Nelle tue opere affronti i demoni dell’animo umano, le brutture del mondo, non sempre facilmente metabolizzabili. Penso a Monarch, al racconto del rapporto tra vittima e carnefice, o al folle Boris, protagonista del tuo primo film Mattatoio.

Infatti, sono stupito di avere un minimo di seguito e di riuscire ancora a farli i miei libri. Mi rendo conto che rispetto alle cose che circolano oggi, le mie possano sembrare folli, forse impegnative, ma non m’interessa il gioco al ribasso. In Monarch, affrontando il rapporto tra vittima e carnefice, questa dualità si rivela illusoria, fallimentare, perché tu stesso ti accorgi di essere entrambe le cose, ne sei parte a seconda del momento che stai vivendo. Dietro a questo libro ci sono anni di ricerca. Ognuno dei miei libri alla fine mi ha fatto crescere e sono il modo che mi permette di evitare di impazzire, forse per questo lascio un po’ perdere i discorsi legati alle vendite. Credo si sia un po’ perso il senso implicito della lettura. Un libro, deve passarti qualcosa, lasciarti un sapere, se no perché leggerlo?

DEFRAGMENT

Personalmente credo ci sia bisogno di affrontare ciò che è ritenuto osceno, proprio per non farsi sopraffare dalla “bruttezza” che io classifico come una delle esperienze umane più alte. Perché secondo te è ancora considerata un tabù?

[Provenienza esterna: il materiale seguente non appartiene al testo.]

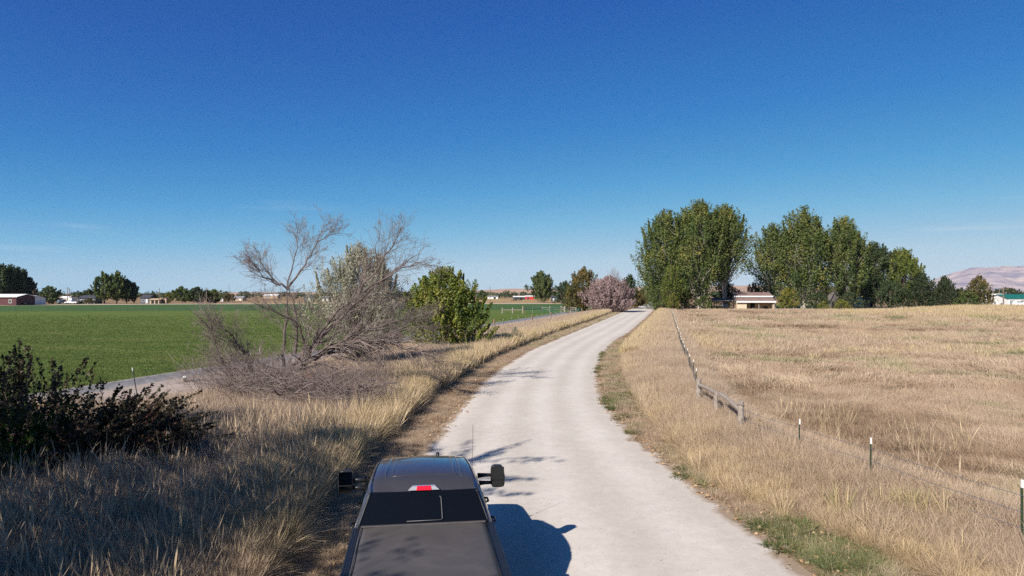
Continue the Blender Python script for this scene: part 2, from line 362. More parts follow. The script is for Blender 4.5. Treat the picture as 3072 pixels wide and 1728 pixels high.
fieldsheet('lawn', lambda x: 200 if x < 100 else 165, cst(290), .012, M['lawn'], 'shaded green lawn under the tall trees on the right', [84, 95, 105, 125])

# ---------------------------------------------------------------- mountains and hills
def hills(name, label, u0, u1, nu, ang, Y0, dY, amp, seed, cols):
    nv = 40; V = []; 
    for i in range(nu):
        u = u0 + (u1 - u0) * i / (nu - 1); a = float(ang(u))
        for k in range(nv):
            v = k / (nv - 1); Y = Y0 + dY * v; X = u * Y
            s = math.sin(min(1, v / .75) * math.pi / 2) ** 1.25 if v < .75 else math.cos((v - .75) / .25 * math.pi / 2) ** .6
            q = Vector((X / 900 + seed, Y / 1300, seed))
            rid = 1 - abs(mnoise.fractal(q, .9, 2.1, 5)) * 1.5
            q2 = Vector((X / 260 + seed, Y / 600, seed * 2)); f2 = mnoise.fractal(q2, .9, 2.1, 4)
            z = a * (Y0 + dY * .75) * s * (1 - amp * (1 - rid) * (.35 + .9 * (1 - s))) + a * Y0 * .05 * f2 * s
            V.append((X, Y, max(z, -1) if k else -2))
    Fc = [(i * nv + k, (i + 1) * nv + k, (i + 1) * nv + k + 1, i * nv + k + 1) for i in range(nu - 1) for k in range(nv - 1)]
    m, nt, p = new_mat(name); v = obj_coord(nt, (.0016, .0016, .006)); n = noise_node(nt, 2.2, 6, .65, v, .5)
    r = ramp_node(nt, cols, n.outputs[0]); nt.links.new(r.outputs[0], p.inputs['Base Color']); p.inputs['Roughness'].default_value = 1
    p.inputs['Specular IOR Level'].default_value = 0
    tag(link(name, np_mesh(name, V, np.array(Fc), m, smooth=True)), label, None, None, 'structure')
pu = lambda px: (px - CX) / F
mA = lambda u: np.interp(u, [pu(2640), pu(2740), pu(2800), pu(2850), pu(2915), pu(2960), pu(3010), pu(3040), pu(3090), pu(3300), pu(3900), pu(4600)], [a / F for a in (14, 22, 45, 62, 80, 79, 84, 82, 88, 92, 80, 50)])
hills('mountains', 'bare pinkish mountains on the far right horizon', pu(2600), pu(4300), 260, mA, 5200, 2600, .55, 3.3, [(.40, (.21, .19, .24)), (.5, (.35, .285, .30)), (.6, (.46, .37, .34))])  # mottled tones put slope shading and some haze paleness into the colour
hA = lambda u: np.interp(u, [pu(-2500), pu(-200), pu(500), pu(700), pu(1000), pu(1300), pu(1450), pu(1530), pu(1620), pu(1800), pu(1960), pu(2200), pu(2400), pu(2700), pu(3100)], [a / F for a in (3, 3, 3, 7, 8, 9, 14, 18, 17, 19, 26, 27, 25, 16, 10)])
hills('hills', 'low bare sandy hills along the horizon', pu(-2500), pu(3000), 320, hA, 4300, 1500, .18, 7.7, [(.35, (.33, .21, .15)), (.55, (.42, .27, .19)), (.7, (.47, .32, .22))])

# ---------------------------------------------------------------- foliage tools
def unit(a): return a / np.maximum(np.linalg.norm(a, axis=1, keepdims=True), 1e-6)
def cards(rng, P, Nn, size, aspect=.6, long_dir=None):
    """leaf-shaped quads: P centres, Nn normals, size lengths"""
    n = len(P); Nn = unit(Nn)
    d = rng.normal(size=(n, 3)) if long_dir is None else long_dir + rng.normal(size=(n, 3)) * .35
    t = unit(d - Nn * (d * Nn).sum(1, keepdims=True)); b = np.cross(Nn, t)
    L = size[:, None] * .5; W = L * aspect
    fold = Nn * W * .35
    V = np.stack([P - t * L, P + b * W + fold, P + t * L, P - b * W + fold], 1).reshape(-1, 3)
    Fc = np.arange(4 * n).reshape(n, 4)
    return V, Fc
def tube_np(mb, a, b, r0, r1, n=5, bend=0, rng=None, k=4):
    a, b = np.array(a, float), np.array(b, float); pts = []
    off = (rng.normal(size=3) * bend * np.linalg.norm(b - a)) if rng is not None else np.zeros(3)
    for i in range(k + 1):
        t = i / k; pts.append(a + (b - a) * t + off * math.sin(math.pi * t) * .5)
    mb.tube(pts, [r0 + (r1 - r0) * i / k for i in range(k + 1)], n, cap=False)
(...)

Siamo continuamente distratti e portati alla distrazione. Le persone sono più facilmente controllabili se poco consapevoli. La consapevolezza è quella che ti porta a farti delle domande. Ciò che ti mette di fronte veramente a te stesso è difficile da affrontare, molti hanno paura, come è normale che sia, perché pieni di cose irrisolte. Però, io credo che il vero lavoro di vivere sia proprio questo, farti queste domande singolarmente e crescere. Più tu migliori come creatura vivente, più è probabile che migliori tutto il resto e quello che ti sta intorno. Ma c’è molta paura anche a leggere di questo. Ed è difficile crescere senza attraversare il dolore, evitarlo non ti permette di farlo.

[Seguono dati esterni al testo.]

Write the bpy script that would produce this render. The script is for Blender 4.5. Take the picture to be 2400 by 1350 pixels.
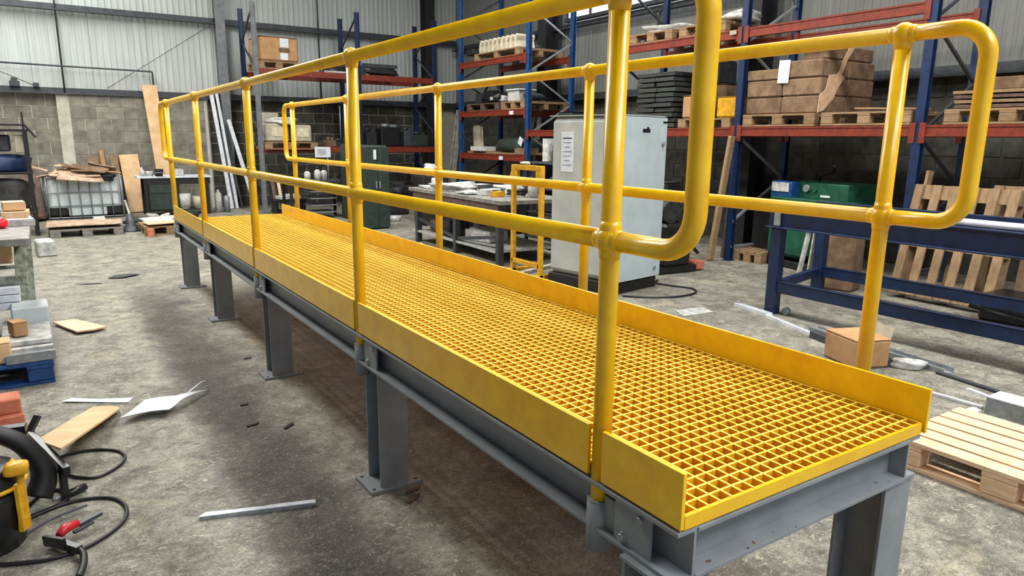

Il tuo ultimo libro si intitola Defragment. Perché questo titolo? E perché paragoni i file di un pc ai ricordi nella mente umana?

Ad un certo punto della mia vita ho traslocato, svuotato una cantina e ho ritrovato disegni di cui mi ero dimenticato, contemporaneamente ho sistemato degli hard disk, quindi mi è arrivato tutto questo materiale nuovo in un periodo in cui sentivo la necessità di fare ordine dentro di me. Il libro nasce da tutto questo. Ho ragionato moltissimo sul significato della ricapitolazione e sul fatto che personalmente stessi “ri-capitolando”, quindi cadendo nuovamente e in questa seconda caduta, poi rimessa in ordine, mi si è composto un libro. Ho notato che questi disegni, che non erano fatti per essere consequenziali sembravano essere una storia. Li ho messi in ordine, poi mischiati, dopo fatti rimettere insieme ad un’altra persona senza che io li guardassi e dopodiché, in una notte sola, l’ho scritto. Quando ho scritto l’ultima frase mi sono sentito alleggerito, è stato come se si fosse diradata della nebbia, come mettere in ordine una camera o la scrivania del pc. Nel mio primo computer, mi dava pace guardare il processo di deframmentazione dei file, per questo ho intitolato così il libro. Il procedimento informatico è infatti simile a quello dell’esoterismo, in cui si va a ricapitolare episodi chiave, mettendoli in ordine e creando spazio.

In seguito alla strage della redazione di “Charlie Hebdo”, si è dibattuto molto sul senso della satira. Per te quale funzione dovrebbe avere oggi?

Per me dovrebbe essere lecito parlare di tutto, ma non viviamo in un mondo adulto. Per attitudine, più una cosa nessuno vuole sia detta, più mi sembra interessante andarla a dire. E’ anche così che le parole sono state sdoganate e ci si è liberati da tabù, con qualcuno che, prima di noi, si è preso il rischio di dirle. In ogni caso lo stesso giorno della strage di Parigi sono morte duemila persone in Nigeria, ma nessuno se ne è accorto. Quello che voglio dire è che la nostra attenzione viene manipolata.

Il blog di Akab: http://mattatoio23.blogspot.it

Dal 26 marzo al 6 maggio 2015 AkaB sarà in mostra presso gli spazi di Killer Kiccen a Milano, con 40 tavole tratte da DEFRAGMENT, il suo ultimo lavoro. L’inaugurazione si svolgerà giovedì 26 marzo alle 19. 

Sempre a Milano, presso la sede della Scuola del Fumetto, in via Savona 10, sarà invece in mostra con MONARCH, fino al 10 aprile, dalle 10 alle 13.